**THE PROBLEM**
Reproduce the material word for word; the images stay out.

**********

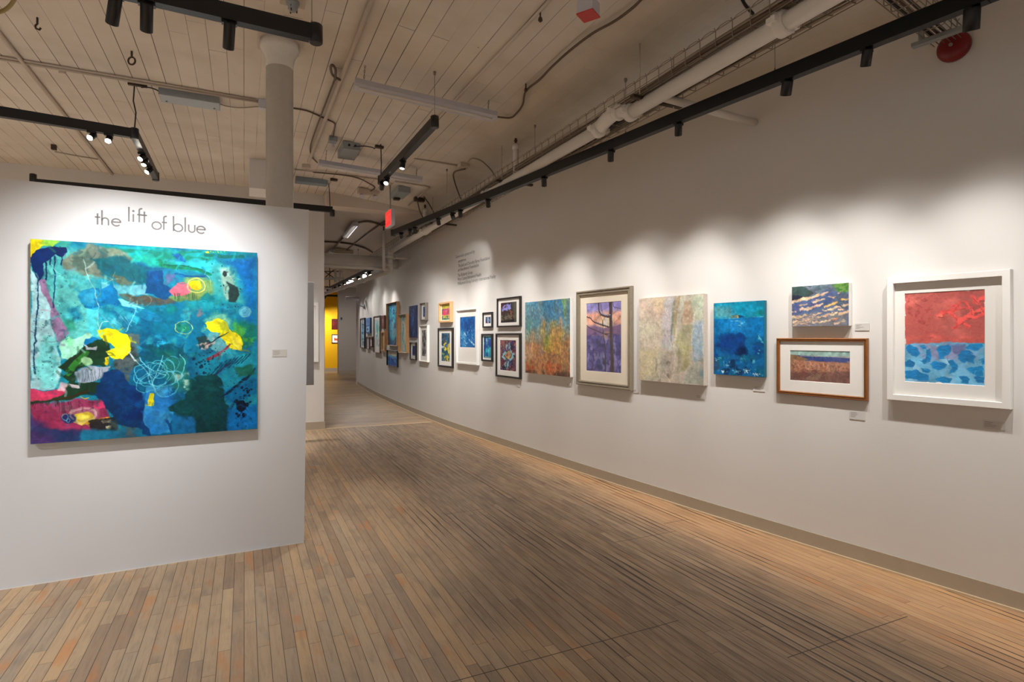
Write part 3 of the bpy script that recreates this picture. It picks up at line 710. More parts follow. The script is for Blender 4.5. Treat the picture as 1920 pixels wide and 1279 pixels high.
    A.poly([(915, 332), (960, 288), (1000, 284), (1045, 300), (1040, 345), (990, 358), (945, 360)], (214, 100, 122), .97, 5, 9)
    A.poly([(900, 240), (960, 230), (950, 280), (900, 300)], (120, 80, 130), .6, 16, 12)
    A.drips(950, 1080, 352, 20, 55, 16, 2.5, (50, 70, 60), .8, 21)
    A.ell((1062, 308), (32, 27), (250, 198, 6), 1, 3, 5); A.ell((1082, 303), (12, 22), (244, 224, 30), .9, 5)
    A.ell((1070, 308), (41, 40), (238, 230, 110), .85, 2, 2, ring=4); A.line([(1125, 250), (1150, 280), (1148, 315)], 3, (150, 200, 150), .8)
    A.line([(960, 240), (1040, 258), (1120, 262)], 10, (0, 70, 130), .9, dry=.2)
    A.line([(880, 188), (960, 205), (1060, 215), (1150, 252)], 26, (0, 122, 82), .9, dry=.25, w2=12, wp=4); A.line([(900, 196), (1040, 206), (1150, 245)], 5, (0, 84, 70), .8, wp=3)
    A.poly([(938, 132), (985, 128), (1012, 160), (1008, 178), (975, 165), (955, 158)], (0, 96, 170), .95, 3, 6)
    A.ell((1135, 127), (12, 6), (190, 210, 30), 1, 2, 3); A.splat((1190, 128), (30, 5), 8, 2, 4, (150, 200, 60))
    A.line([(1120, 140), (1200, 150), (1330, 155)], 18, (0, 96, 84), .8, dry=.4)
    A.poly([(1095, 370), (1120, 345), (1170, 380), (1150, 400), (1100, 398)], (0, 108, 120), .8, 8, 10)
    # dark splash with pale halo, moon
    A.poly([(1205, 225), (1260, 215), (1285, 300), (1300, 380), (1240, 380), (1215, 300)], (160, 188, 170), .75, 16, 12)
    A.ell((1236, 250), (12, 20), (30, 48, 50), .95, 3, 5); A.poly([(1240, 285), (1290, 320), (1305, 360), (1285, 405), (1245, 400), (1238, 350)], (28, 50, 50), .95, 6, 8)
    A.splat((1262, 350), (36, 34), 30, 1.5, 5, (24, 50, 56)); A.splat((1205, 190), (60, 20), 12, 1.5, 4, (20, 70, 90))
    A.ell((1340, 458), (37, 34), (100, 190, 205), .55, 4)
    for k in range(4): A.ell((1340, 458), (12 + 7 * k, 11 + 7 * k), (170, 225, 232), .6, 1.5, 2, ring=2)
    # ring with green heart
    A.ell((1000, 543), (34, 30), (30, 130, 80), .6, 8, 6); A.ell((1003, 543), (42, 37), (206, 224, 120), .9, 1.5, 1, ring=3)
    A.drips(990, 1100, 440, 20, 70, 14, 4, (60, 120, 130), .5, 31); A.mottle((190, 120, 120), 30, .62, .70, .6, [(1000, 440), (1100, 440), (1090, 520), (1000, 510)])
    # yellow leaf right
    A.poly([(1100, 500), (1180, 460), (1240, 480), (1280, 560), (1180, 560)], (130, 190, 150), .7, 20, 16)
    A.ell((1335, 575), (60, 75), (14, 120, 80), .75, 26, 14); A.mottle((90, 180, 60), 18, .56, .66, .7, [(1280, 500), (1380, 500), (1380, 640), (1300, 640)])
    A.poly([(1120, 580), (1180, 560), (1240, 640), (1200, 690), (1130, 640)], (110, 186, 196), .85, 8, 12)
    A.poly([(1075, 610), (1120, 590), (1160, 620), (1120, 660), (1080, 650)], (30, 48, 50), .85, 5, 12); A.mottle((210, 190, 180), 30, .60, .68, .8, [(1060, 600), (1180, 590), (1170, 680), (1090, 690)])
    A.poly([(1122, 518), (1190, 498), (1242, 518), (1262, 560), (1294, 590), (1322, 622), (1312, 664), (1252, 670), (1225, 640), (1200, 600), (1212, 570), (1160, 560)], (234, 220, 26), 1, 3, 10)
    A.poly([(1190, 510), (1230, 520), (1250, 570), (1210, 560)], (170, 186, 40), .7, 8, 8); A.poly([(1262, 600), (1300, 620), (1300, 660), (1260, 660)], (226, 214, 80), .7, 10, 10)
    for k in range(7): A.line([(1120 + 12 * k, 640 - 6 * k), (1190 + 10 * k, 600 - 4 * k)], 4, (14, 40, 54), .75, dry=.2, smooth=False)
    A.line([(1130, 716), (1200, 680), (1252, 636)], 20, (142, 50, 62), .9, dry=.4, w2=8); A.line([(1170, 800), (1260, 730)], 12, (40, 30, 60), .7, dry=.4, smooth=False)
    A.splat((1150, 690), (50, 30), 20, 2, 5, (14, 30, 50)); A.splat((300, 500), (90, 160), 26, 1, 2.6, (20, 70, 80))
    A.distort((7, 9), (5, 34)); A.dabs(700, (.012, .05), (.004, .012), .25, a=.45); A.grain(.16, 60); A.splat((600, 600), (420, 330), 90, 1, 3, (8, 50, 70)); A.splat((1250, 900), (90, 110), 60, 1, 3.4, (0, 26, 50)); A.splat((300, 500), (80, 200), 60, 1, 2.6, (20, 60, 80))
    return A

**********

**RESPONSE**
Write part 3 of the bpy script that recreates this picture. It picks up at line 710. More parts follow. The script is for Blender 4.5. Treat the picture as 1920 pixels wide and 1279 pixels high.
    A.poly([(915, 332), (960, 288), (1000, 284), (1045, 300), (1040, 345), (990, 358), (945, 360)], (214, 100, 122), .97, 5, 9)
    A.poly([(900, 240), (960, 230), (950, 280), (900, 300)], (120, 80, 130), .6, 16, 12)
    A.drips(950, 1080, 352, 20, 55, 16, 2.5, (50, 70, 60), .8, 21)
    A.ell((1062, 308), (32, 27), (250, 198, 6), 1, 3, 5); A.ell((1082, 303), (12, 22), (244, 224, 30), .9, 5)
    A.ell((1070, 308), (41, 40), (238, 230, 110), .85, 2, 2, ring=4); A.line([(1125, 250), (1150, 280), (1148, 315)], 3, (150, 200, 150), .8)
    A.line([(960, 240), (1040, 258), (1120, 262)], 10, (0, 70, 130), .9, dry=.2)
    A.line([(880, 188), (960, 205), (1060, 215), (1150, 252)], 26, (0, 122, 82), .9, dry=.25, w2=12, wp=4); A.line([(900, 196), (1040, 206), (1150, 245)], 5, (0, 84, 70), .8, wp=3)
    A.poly([(938, 132), (985, 128), (1012, 160), (1008, 178), (975, 165), (955, 158)], (0, 96, 170), .95, 3, 6)
    A.ell((1135, 127), (12, 6), (190, 210, 30), 1, 2, 3); A.splat((1190, 128), (30, 5), 8, 2, 4, (150, 200, 60))
    A.line([(1120, 140), (1200, 150), (1330, 155)], 18, (0, 96, 84), .8, dry=.4)
    A.poly([(1095, 370), (1120, 345), (1170, 380), (1150, 400), (1100, 398)], (0, 108, 120), .8, 8, 10)
    # dark splash with pale halo, moon
    A.poly([(1205, 225), (1260, 215), (1285, 300), (1300, 380), (1240, 380), (1215, 300)], (160, 188, 170), .75, 16, 12)
    A.ell((1236, 250), (12, 20), (30, 48, 50), .95, 3, 5); A.poly([(1240, 285), (1290, 320), (1305, 360), (1285, 405), (1245, 400), (1238, 350)], (28, 50, 50), .95, 6, 8)
    A.splat((1262, 350), (36, 34), 30, 1.5, 5, (24, 50, 56)); A.splat((1205, 190), (60, 20), 12, 1.5, 4, (20, 70, 90))
    A.ell((1340, 458), (37, 34), (100, 190, 205), .55, 4)
    for k in range(4): A.ell((1340, 458), (12 + 7 * k, 11 + 7 * k), (170, 225, 232), .6, 1.5, 2, ring=2)
    # ring with green heart
    A.ell((1000, 543), (34, 30), (30, 130, 80), .6, 8, 6); A.ell((1003, 543), (42, 37), (206, 224, 120), .9, 1.5, 1, ring=3)
    A.drips(990, 1100, 440, 20, 70, 14, 4, (60, 120, 130), .5, 31); A.mottle((190, 120, 120), 30, .62, .70, .6, [(1000, 440), (1100, 440), (1090, 520), (1000, 510)])
    # yellow leaf right
    A.poly([(1100, 500), (1180, 460), (1240, 480), (1280, 560), (1180, 560)], (130, 190, 150), .7, 20, 16)
    A.ell((1335, 575), (60, 75), (14, 120, 80), .75, 26, 14); A.mottle((90, 180, 60), 18, .56, .66, .7, [(1280, 500), (1380, 500), (1380, 640), (1300, 640)])
    A.poly([(1120, 580), (1180, 560), (1240, 640), (1200, 690), (1130, 640)], (110, 186, 196), .85, 8, 12)
    A.poly([(1075, 610), (1120, 590), (1160, 620), (1120, 660), (1080, 650)], (30, 48, 50), .85, 5, 12); A.mottle((210, 190, 180), 30, .60, .68, .8, [(1060, 600), (1180, 590), (1170, 680), (1090, 690)])
    A.poly([(1122, 518), (1190, 498), (1242, 518), (1262, 560), (1294, 590), (1322, 622), (1312, 664), (1252, 670), (1225, 640), (1200, 600), (1212, 570), (1160, 560)], (234, 220, 26), 1, 3, 10)
    A.poly([(1190, 510), (1230, 520), (1250, 570), (1210, 560)], (170, 186, 40), .7, 8, 8); A.poly([(1262, 600), (1300, 620), (1300, 660), (1260, 660)], (226, 214, 80), .7, 10, 10)
    for k in range(7): A.line([(1120 + 12 * k, 640 - 6 * k), (1190 + 10 * k, 600 - 4 * k)], 4, (14, 40, 54), .75, dry=.2, smooth=False)
    A.line([(1130, 716), (1200, 680), (1252, 636)], 20, (142, 50, 62), .9, dry=.4, w2=8); A.line([(1170, 800), (1260, 730)], 12, (40, 30, 60), .7, dry=.4, smooth=False)
    A.splat((1150, 690), (50, 30), 20, 2, 5, (14, 30, 50)); A.splat((300, 500), (90, 160), 26, 1, 2.6, (20, 70, 80))
    A.distort((7, 9), (5, 34)); A.dabs(700, (.012, .05), (.004, .012), .25, a=.45); A.grain(.16, 60); A.splat((600, 600), (420, 330), 90, 1, 3, (8, 50, 70)); A.splat((1250, 900), (90, 110), 60, 1, 3.4, (0, 26, 50)); A.splat((300, 500), (80, 200), 60, 1, 2.6, (20, 60, 80))
    return A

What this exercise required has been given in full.